A behavior-centered approach begins with a marked difference in behavior which the researcher comes to believe has its roots in and provides evidence for a pattern of thought arising from language practices. The behavior at issue typically has clear practical consequences (either for theory or for native speakers), but since the research does not begin with an intent to address the linguistic relativity question, the theoretical and empirical analyses of language and reality are often weakly developed. The most famous example of a behavior-centered approach is the effort to account for differences in Chinese and English speakers’ facility with counterfactual or hypothetical reasoning by reference to the marking of counterfactuals in the two languages (Bloom 1981). The interpretation of these results remains controversial (Lucy 1992a).
4. Future Prospects
Two research trends are unfolding at the present time. First, in the cognitive and psychological sciences awareness is increasing of the nature and scope of language differences. This has led to a greater number of studies focused on the possible cognitive consequences of such differences (e.g., Levinson in press, Niemeier and Dirven 2000). Second, an increasing integration is emerging among the three levels of language and thought problem (i.e., the semiotic, structural, and functional levels). On the semiotic side, for example, research on the relationship between language and thought in development is increasingly informing and informed by work on linguistic relativity (Bowerman and Levinson 2001). On the functional side, research on the relationship of cultural and discursive patterns of use is increasingly being brought into dialogue with Whorfian issues (Silverstein 1979, Friedrich 1986, Wierzbicka 1992, Hill and Mannheim 1992, Gumperz and Levinson 1996).

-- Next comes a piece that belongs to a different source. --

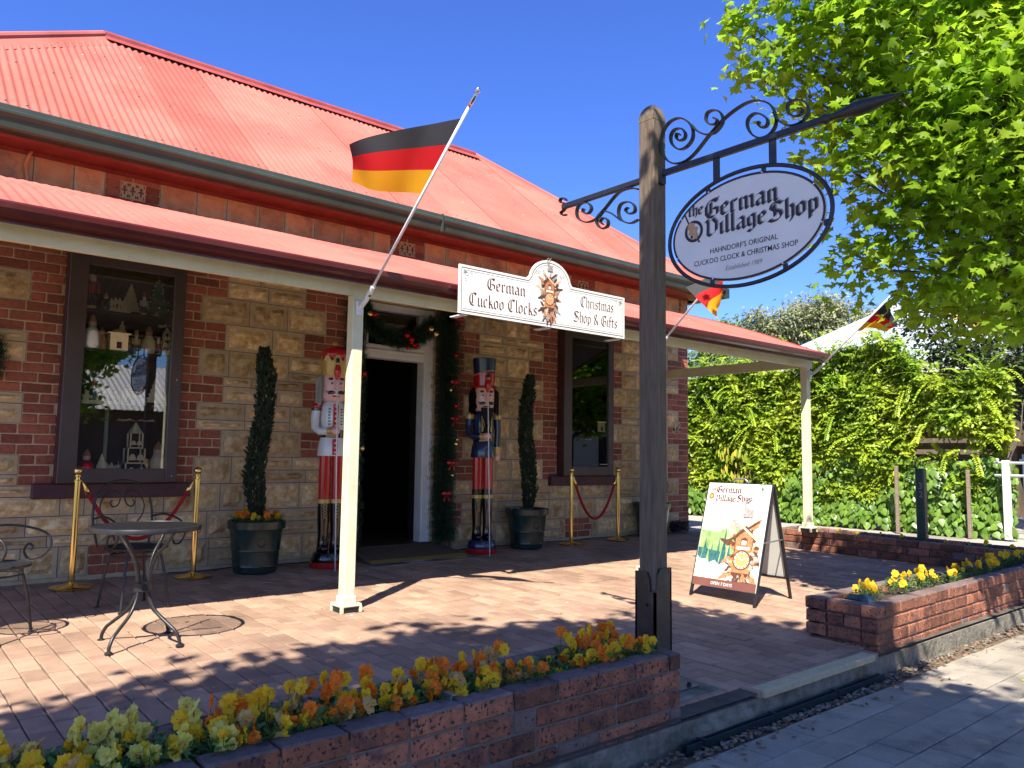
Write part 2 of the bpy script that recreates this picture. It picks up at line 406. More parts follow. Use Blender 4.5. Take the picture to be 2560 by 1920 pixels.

The continued relevance of the linguistic relativity issue seems assured by the same impulses found historically: the patent relevance of language to human sociality and intellect, the reflexive concern with the role of language in scholarly practice, and the practical encounter with linguistic diversity. To this we must add the increasing concern with the unknown implications for human thought of the impending loss of many if not most of the world’s languages (Fishman 1982).